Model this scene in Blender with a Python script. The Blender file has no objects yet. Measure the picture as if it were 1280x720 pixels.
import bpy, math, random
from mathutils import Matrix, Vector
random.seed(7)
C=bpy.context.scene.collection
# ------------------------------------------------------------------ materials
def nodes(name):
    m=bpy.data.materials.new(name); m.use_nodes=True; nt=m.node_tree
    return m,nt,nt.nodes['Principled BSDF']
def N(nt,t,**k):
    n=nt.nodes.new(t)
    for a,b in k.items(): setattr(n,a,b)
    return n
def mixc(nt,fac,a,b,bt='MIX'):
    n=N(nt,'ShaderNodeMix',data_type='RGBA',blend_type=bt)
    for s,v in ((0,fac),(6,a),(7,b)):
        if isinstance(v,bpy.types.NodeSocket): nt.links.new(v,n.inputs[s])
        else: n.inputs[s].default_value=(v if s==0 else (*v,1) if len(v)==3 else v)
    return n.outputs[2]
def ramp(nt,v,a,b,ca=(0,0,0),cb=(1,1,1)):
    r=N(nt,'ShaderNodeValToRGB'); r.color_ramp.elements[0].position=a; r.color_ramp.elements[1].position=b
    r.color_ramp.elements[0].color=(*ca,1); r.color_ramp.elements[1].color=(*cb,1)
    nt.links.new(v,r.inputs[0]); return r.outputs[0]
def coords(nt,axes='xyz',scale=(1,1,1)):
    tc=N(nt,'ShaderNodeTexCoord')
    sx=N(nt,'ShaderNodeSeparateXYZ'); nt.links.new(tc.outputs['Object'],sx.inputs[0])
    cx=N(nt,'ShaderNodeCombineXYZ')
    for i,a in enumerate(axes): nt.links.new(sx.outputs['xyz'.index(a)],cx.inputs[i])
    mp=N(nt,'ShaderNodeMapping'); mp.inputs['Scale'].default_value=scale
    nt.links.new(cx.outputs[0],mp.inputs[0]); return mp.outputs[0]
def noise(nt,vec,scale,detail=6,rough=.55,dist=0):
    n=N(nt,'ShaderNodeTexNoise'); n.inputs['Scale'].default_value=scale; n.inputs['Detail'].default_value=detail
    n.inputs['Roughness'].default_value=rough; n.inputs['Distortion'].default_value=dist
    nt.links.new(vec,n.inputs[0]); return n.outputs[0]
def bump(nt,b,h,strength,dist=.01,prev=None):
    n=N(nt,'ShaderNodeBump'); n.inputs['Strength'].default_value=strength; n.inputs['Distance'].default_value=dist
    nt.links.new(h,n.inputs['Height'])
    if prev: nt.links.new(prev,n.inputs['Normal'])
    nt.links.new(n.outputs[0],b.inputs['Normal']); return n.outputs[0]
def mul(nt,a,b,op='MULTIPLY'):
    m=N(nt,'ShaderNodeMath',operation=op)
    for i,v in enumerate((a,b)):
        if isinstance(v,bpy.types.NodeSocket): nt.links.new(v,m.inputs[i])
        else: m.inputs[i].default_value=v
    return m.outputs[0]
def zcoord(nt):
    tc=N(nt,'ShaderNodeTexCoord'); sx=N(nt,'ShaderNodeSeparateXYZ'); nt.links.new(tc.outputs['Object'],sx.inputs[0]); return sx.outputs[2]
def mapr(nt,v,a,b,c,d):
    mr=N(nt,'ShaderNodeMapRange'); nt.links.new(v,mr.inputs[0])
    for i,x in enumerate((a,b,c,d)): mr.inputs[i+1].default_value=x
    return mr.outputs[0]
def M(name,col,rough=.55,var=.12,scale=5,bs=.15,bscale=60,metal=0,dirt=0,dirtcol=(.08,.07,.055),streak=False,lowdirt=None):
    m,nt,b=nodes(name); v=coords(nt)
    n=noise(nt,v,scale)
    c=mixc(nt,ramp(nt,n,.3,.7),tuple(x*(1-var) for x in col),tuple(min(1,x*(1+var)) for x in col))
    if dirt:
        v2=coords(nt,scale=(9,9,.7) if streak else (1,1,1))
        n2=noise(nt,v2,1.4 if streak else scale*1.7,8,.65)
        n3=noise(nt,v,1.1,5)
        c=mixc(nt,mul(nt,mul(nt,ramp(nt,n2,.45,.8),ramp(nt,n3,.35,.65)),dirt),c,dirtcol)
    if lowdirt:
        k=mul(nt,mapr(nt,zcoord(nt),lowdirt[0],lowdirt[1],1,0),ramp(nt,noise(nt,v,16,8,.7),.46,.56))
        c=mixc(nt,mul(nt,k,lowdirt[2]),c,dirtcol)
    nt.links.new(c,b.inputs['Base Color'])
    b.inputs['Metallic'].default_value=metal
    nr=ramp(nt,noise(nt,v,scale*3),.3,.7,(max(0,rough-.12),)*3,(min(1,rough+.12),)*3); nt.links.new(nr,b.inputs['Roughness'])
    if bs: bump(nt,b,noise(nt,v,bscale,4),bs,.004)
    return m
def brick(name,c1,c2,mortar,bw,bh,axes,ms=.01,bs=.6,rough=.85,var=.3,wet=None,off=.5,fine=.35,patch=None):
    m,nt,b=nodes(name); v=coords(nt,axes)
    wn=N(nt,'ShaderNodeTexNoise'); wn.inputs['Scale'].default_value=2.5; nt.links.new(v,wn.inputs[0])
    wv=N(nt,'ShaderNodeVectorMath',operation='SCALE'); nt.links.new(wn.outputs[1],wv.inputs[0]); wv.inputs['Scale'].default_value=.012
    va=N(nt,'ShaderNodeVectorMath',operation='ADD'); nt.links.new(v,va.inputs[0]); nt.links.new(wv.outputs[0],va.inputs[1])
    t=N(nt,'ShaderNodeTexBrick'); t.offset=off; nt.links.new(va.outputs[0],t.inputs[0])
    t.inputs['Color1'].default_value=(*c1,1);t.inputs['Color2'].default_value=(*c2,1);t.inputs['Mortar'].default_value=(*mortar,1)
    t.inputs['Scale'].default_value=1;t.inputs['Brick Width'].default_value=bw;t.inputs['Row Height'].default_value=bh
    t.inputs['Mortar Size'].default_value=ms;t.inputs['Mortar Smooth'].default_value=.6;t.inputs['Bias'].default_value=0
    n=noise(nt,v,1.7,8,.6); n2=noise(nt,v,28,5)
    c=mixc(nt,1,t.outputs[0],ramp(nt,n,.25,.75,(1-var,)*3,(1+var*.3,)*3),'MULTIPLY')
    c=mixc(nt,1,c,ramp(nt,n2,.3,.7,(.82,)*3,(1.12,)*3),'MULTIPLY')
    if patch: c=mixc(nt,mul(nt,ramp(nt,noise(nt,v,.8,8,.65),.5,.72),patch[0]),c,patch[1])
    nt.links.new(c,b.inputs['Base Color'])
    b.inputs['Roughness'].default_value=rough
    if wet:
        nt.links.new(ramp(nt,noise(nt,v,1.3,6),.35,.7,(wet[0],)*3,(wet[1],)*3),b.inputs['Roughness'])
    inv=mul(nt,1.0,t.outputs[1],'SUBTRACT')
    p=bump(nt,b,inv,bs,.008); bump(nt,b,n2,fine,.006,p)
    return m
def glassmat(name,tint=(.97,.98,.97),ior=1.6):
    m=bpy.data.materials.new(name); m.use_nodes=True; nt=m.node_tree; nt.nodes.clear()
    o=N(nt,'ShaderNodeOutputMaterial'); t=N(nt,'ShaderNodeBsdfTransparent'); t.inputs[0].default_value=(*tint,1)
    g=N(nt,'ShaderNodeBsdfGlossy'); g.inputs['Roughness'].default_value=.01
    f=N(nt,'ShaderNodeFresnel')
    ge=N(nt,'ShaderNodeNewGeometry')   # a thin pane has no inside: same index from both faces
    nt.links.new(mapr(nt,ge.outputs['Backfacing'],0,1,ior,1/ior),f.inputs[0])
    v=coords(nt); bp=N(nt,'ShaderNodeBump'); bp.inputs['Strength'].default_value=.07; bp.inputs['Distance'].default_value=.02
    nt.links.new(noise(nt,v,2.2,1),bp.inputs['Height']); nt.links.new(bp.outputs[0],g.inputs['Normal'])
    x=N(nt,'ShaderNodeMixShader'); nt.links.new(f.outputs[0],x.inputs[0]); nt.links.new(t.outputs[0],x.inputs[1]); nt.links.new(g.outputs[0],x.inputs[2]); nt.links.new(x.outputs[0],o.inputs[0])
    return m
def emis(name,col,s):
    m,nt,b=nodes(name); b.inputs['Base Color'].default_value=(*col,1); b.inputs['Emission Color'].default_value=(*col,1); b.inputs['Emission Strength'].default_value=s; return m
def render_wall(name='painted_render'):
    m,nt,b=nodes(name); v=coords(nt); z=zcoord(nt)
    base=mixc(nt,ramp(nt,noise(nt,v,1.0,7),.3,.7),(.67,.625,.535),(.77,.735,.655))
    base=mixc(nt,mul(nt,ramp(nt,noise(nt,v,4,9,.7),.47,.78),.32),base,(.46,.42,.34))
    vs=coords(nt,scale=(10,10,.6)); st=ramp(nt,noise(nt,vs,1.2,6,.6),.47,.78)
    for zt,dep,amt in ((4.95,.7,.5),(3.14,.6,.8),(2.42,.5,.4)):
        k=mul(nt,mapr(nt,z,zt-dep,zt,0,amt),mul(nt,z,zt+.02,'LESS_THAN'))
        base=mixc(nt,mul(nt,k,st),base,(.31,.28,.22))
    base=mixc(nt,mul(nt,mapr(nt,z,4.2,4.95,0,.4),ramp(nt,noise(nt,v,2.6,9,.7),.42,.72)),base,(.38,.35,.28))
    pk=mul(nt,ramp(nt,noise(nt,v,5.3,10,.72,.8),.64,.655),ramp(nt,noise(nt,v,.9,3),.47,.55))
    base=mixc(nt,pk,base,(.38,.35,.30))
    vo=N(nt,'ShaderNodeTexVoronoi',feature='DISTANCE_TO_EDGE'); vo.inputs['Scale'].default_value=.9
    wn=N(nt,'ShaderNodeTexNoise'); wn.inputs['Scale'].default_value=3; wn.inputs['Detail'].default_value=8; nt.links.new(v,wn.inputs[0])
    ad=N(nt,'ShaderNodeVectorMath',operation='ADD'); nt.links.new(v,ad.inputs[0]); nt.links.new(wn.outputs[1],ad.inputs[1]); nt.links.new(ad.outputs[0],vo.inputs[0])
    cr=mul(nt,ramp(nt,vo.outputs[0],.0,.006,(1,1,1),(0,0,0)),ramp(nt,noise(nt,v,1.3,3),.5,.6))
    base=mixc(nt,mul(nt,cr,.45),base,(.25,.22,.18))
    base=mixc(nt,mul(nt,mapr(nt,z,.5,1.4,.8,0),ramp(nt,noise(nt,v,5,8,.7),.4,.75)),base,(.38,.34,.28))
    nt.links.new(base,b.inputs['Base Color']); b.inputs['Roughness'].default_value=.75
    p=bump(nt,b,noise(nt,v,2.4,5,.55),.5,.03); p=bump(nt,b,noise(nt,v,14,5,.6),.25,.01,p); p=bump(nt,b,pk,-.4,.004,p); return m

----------

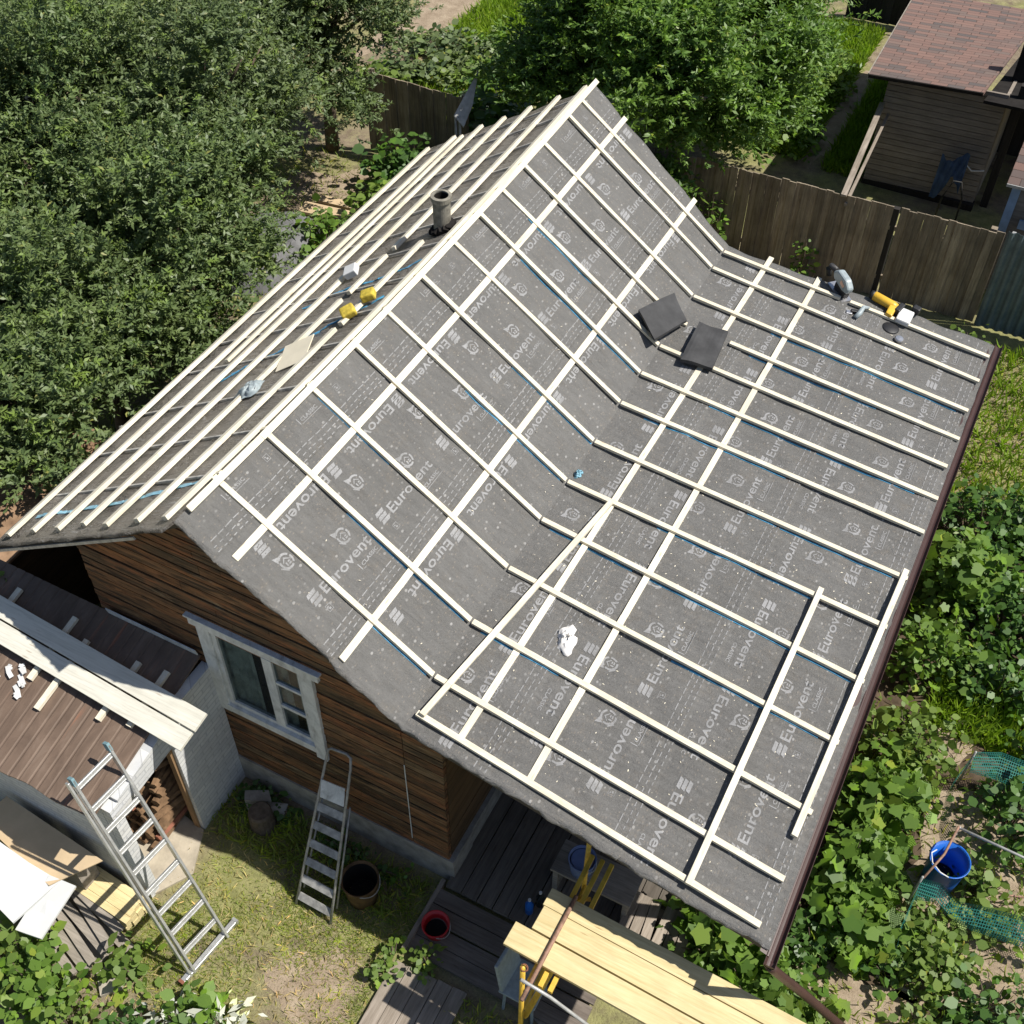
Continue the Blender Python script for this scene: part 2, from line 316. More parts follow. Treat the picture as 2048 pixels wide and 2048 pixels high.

----------

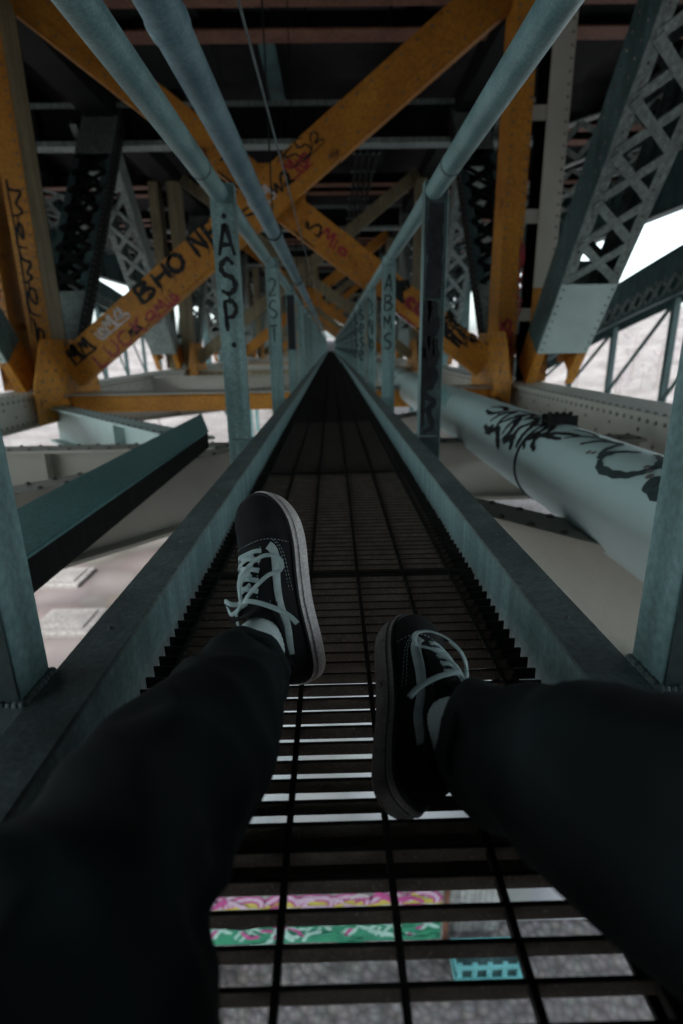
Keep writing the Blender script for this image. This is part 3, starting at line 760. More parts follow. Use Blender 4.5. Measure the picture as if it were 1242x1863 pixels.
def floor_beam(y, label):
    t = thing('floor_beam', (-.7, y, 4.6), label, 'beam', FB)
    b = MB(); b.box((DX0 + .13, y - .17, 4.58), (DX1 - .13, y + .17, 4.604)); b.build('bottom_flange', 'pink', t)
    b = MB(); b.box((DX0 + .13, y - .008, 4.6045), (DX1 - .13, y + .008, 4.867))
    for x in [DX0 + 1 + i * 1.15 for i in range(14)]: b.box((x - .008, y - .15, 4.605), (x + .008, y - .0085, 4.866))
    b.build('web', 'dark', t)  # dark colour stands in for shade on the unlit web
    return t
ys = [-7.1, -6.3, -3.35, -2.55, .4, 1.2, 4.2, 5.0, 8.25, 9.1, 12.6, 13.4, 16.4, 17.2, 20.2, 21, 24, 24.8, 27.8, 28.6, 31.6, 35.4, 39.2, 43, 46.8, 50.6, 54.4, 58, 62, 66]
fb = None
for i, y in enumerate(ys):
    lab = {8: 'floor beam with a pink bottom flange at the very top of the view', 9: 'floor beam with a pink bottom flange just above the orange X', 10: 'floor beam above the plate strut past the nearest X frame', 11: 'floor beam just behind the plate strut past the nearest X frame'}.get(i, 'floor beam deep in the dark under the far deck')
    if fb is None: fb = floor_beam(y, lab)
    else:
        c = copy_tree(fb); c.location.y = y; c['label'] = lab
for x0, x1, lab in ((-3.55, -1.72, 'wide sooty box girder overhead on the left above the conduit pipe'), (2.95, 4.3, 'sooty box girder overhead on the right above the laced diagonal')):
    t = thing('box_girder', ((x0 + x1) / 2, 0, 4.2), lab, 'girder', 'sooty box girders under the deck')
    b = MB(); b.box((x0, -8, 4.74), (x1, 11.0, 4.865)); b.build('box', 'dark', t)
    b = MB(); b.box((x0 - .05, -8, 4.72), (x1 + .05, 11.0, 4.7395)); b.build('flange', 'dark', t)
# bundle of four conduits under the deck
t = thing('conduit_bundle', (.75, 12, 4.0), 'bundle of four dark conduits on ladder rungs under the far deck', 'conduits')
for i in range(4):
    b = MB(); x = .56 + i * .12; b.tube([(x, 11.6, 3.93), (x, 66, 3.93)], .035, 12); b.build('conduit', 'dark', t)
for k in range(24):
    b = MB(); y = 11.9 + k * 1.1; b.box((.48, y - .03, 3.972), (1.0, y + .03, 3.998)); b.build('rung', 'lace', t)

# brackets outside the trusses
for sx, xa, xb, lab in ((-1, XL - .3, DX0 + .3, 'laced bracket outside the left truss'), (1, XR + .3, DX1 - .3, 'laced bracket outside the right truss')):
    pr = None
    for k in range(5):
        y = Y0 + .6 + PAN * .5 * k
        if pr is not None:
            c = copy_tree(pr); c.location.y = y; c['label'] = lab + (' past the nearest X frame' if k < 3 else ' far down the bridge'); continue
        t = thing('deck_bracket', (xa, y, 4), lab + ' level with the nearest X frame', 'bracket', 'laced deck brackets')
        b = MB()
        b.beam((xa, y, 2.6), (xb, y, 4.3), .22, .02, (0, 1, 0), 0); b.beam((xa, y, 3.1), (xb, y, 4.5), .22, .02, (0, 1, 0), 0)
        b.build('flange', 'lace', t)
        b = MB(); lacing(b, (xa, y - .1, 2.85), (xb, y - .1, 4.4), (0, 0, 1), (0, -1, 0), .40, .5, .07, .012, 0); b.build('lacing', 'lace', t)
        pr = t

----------

Exercise task: Go through the records above and copy every line with the word "scene".

The response:
Model this scene in Blender with a Python script. The Blender file has no objects yet. Measure the picture as if it were 1280x720 pixels.
C=bpy.context.scene.collection
Continue the Blender Python script for this scene: part 2, from line 316. More parts follow. Treat the picture as 2048 pixels wide and 2048 pixels high.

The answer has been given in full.